Manchester 1980 ? Non, Londres, 2009. L’histoire se réécrit ici et maintenant. Et ce fascinant épisode-là est pourtant parti d’une cour de maternelle…


Le calcul est simple. Romy Madley Croft et Oliver Sim, 20 ans à peine, se sont rencontrés en maternelle, il y a donc environ 17 ans, soit en 1992. Soit à l’aube de la britpop et en plein reflux grunge. On pourrait donc aisément croire que c’est vers les guitares bavardes ou bien braillardes qu’ils se sont tournés au moment de monter leur groupe, avec Baria Qureshi et Jamie Smith. Erreur. Derrière leur look proto-gotho-emo-core, The XX ne perdent pas de temps à se chercher un nom ou une identité visuelle et vont à l’essentiel. Soit exactement à contrecourant de tous leurs petits camarades. Pas de slims fluos, pas de boules à facettes, et pas de grattes hurlantes sur fond de boîtes à rythmes brûlantes. Non. Juste deux voix, une guitare jouée sur une corde, quelques nappes de Casio et une basse régulièrement énorme. Un peu comme si The Vaselines s’acoquinaient du côté dark de Manchester, marchant sur les pas d’un Ian Curtis en pleine poussée acnéique.

Fi de sarcasmes. Derrière ce patronyme minimaliste et cette culture de l’immobilisme se réfugie un groupe aux cerveaux bouillants. Ce premier album, sous son ascétisme millimétré et son âpreté rebutante a priori, éblouit par son écriture, à laquelle une place essentielle est octroyée. Ajoutez à ce sens de la mélodie vilement déplumée une science du silence épatante et vous obtenez une idée assez précise de l’univers de The XX. Et cet équilibre délicat et ténu constitue le grand tour de force de ce premier album qui, malgré une ambiance globalement sombre, parfois même macabre (et c’est à peine surjoué), n’empêche à aucun moment de respirer. Pourtant, le quatuor oppose à l’énergie éreintante des Klaxons et autres Lates Of The Pier une morgue glaçante. Figé le dos au mur, dans une lumière nocturne — comme sur le clip de “Crystalised” –, il semble faire corps pour interdire tout rai de lumière ou de frivolité, laissant même planer le doute quant à sa réalité. Mais c’est précisément dans ce paradoxe brillamment entretenu que réside tout le talent de The XX.

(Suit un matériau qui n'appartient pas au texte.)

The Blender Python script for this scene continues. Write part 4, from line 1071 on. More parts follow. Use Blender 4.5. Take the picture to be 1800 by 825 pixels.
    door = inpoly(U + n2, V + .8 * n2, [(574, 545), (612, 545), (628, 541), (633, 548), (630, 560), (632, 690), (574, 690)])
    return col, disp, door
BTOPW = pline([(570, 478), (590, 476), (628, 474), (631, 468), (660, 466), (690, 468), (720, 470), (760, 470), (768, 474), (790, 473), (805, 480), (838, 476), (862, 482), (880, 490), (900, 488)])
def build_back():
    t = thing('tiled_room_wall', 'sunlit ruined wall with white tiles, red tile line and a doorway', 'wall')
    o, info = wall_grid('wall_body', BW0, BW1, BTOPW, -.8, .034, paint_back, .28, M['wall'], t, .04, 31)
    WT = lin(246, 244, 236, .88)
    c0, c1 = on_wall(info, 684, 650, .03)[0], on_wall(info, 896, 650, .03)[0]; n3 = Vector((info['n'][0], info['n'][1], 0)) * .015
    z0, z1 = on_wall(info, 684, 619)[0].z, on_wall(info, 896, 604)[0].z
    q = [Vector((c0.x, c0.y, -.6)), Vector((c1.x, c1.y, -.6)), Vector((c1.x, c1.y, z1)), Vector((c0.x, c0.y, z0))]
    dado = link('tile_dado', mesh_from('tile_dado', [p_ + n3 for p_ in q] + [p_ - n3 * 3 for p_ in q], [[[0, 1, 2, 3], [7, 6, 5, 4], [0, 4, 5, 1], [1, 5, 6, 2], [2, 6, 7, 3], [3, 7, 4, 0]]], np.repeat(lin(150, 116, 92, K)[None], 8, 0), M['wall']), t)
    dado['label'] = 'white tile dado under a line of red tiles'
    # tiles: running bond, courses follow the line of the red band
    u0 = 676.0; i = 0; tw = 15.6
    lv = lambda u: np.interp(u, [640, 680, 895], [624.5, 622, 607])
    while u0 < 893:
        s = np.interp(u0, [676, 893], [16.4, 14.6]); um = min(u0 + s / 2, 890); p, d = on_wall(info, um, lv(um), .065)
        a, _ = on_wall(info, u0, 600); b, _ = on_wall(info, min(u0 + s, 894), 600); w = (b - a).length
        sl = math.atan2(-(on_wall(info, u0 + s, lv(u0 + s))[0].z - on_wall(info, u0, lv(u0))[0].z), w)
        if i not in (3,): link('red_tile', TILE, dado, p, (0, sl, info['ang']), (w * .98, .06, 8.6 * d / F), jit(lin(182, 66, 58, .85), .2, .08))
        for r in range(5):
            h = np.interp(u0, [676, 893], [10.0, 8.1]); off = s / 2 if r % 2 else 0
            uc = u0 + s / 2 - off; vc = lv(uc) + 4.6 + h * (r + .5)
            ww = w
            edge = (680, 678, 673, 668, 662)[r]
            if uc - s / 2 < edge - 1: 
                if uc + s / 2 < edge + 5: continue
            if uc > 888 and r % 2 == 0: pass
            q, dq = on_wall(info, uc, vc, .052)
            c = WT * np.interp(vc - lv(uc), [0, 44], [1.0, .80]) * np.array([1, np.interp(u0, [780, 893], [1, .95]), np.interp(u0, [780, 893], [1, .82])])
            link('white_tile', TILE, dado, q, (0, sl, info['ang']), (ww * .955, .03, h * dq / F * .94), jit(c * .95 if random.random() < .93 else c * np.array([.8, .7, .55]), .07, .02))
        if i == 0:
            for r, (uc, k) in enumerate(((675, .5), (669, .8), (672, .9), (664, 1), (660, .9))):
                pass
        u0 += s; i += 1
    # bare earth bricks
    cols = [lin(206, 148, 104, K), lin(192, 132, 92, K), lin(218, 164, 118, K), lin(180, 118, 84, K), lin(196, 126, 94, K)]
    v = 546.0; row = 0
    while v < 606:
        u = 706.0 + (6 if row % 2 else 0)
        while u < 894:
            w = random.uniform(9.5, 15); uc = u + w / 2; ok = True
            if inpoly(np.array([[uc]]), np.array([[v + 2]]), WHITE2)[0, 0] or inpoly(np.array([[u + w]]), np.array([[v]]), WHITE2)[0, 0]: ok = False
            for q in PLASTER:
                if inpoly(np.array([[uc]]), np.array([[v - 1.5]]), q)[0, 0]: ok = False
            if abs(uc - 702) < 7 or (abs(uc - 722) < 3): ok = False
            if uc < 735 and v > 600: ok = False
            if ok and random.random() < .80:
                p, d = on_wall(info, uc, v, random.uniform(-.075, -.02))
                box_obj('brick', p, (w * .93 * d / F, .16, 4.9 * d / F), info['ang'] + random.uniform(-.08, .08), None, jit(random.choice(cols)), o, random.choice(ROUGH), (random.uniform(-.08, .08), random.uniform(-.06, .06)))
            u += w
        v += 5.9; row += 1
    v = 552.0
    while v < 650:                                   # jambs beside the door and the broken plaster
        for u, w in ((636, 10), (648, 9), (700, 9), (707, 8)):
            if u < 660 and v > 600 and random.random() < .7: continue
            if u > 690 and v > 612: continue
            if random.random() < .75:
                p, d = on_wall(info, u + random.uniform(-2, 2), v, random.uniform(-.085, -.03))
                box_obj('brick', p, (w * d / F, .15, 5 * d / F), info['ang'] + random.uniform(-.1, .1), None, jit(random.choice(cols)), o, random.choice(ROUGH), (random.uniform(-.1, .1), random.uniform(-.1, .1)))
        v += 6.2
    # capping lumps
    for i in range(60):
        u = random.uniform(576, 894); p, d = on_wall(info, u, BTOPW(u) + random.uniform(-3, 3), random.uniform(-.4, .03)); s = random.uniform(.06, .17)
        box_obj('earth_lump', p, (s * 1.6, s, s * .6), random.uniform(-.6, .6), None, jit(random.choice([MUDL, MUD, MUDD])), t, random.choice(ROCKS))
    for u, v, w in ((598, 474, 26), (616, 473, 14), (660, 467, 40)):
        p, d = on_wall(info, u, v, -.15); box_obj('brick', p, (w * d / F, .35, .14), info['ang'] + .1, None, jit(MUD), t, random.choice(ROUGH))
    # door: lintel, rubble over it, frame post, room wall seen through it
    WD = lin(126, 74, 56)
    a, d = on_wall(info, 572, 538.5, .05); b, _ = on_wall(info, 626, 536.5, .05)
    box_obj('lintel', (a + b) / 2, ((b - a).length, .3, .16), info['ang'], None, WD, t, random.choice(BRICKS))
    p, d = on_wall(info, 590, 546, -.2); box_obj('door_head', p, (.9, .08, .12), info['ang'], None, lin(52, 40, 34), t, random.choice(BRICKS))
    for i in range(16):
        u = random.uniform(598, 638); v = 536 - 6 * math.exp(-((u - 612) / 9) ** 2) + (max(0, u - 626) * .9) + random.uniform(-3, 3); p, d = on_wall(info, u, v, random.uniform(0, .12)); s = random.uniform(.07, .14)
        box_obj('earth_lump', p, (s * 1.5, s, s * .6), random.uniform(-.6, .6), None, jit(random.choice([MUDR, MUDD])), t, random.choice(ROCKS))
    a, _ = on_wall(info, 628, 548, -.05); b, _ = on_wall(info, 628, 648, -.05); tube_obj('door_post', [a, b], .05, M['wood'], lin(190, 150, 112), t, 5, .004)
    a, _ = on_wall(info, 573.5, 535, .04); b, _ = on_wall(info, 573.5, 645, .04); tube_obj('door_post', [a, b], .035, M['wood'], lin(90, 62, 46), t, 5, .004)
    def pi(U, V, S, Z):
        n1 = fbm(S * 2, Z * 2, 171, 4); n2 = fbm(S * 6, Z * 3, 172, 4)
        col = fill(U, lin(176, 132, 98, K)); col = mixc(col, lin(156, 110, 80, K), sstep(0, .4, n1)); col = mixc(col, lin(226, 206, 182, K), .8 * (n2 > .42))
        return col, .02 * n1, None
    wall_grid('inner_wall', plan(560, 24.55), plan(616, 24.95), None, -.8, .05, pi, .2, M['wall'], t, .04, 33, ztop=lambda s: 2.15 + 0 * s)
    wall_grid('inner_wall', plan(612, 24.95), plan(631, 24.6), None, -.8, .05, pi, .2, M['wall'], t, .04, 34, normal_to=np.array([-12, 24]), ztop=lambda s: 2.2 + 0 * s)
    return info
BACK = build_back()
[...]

Cette noirceur n’interdit par exemple pas les deux leaders de chanter, toujours juste, parfois même merveilleusement. Souvent mixtes, les chansons offrent au duo Croft/Sim un tapis de velours vert qui leur permet d’évoluer telles deux boules de billard (numéro 8, évidemment) qui rouleraient de façon incessante, sans trajectoire ni but. Ces voix se tournent autour, s’enlacent, chantent deux phrases différentes en même temps — “Crystalised” –, et finissent par s’entrechoquer. Les longues plaines désertiques et asséchées semblent souffler un vent de sauvagerie pure, toute entière rentrée en elle-même. Quant aux musiques, elles paraissent être élaborées comme on construirait pièce par pièce, pierre par pierre, un champ de ruines sur lequel planerait l’esprit des auteurs.

Bien sûr, les références sont évidentes — la Sainte Trinité Joy Division/The Cure/New Order, dans l’ordre d’arrivée –, et fleurent bon la réponse à l’appel d’offres de marché public. N’empêche, cette guitare qui se la joue funambule en plein soliloque, ces claviers asthmatiques — “VCR”, “Heart Shipped A Bit” –, cette basse volcanique — “Islands” ou mieux encore “Fantasy”, en vous souhaitant de posséder des enceintes à même de supporter de telles fréquences — et toujours ce bal des spectres, souvent bouleversant, comme sur “Shelter” où Romy, seule, semble peindre la forêt noire qui l’entoure et qui va lui coller la trouille de sa vie.
The XX, avec leurs goûts éclectiques — ils se sont d’abord fait remarquer sur des reprises surprenantes, dont Womack & Womack ou Aallyah — et leur univers monolithique séduisent avec un disque résolument mélancolique, parfois même triste, mais avant tout transgénérationnel. Ré-inventant la musique de peu, ils réussissent surtout un redoutable premier album. A charge pour eux de ne pas sombrer et surtout de ne pas s’autoparodier à l’avenir, car c’est bien là le danger. En attendant, jouissons de ce plongeon dans la poix, et réjouissons-nous que la tristesse soit encore motrice de disques fascinants comme celui-ci.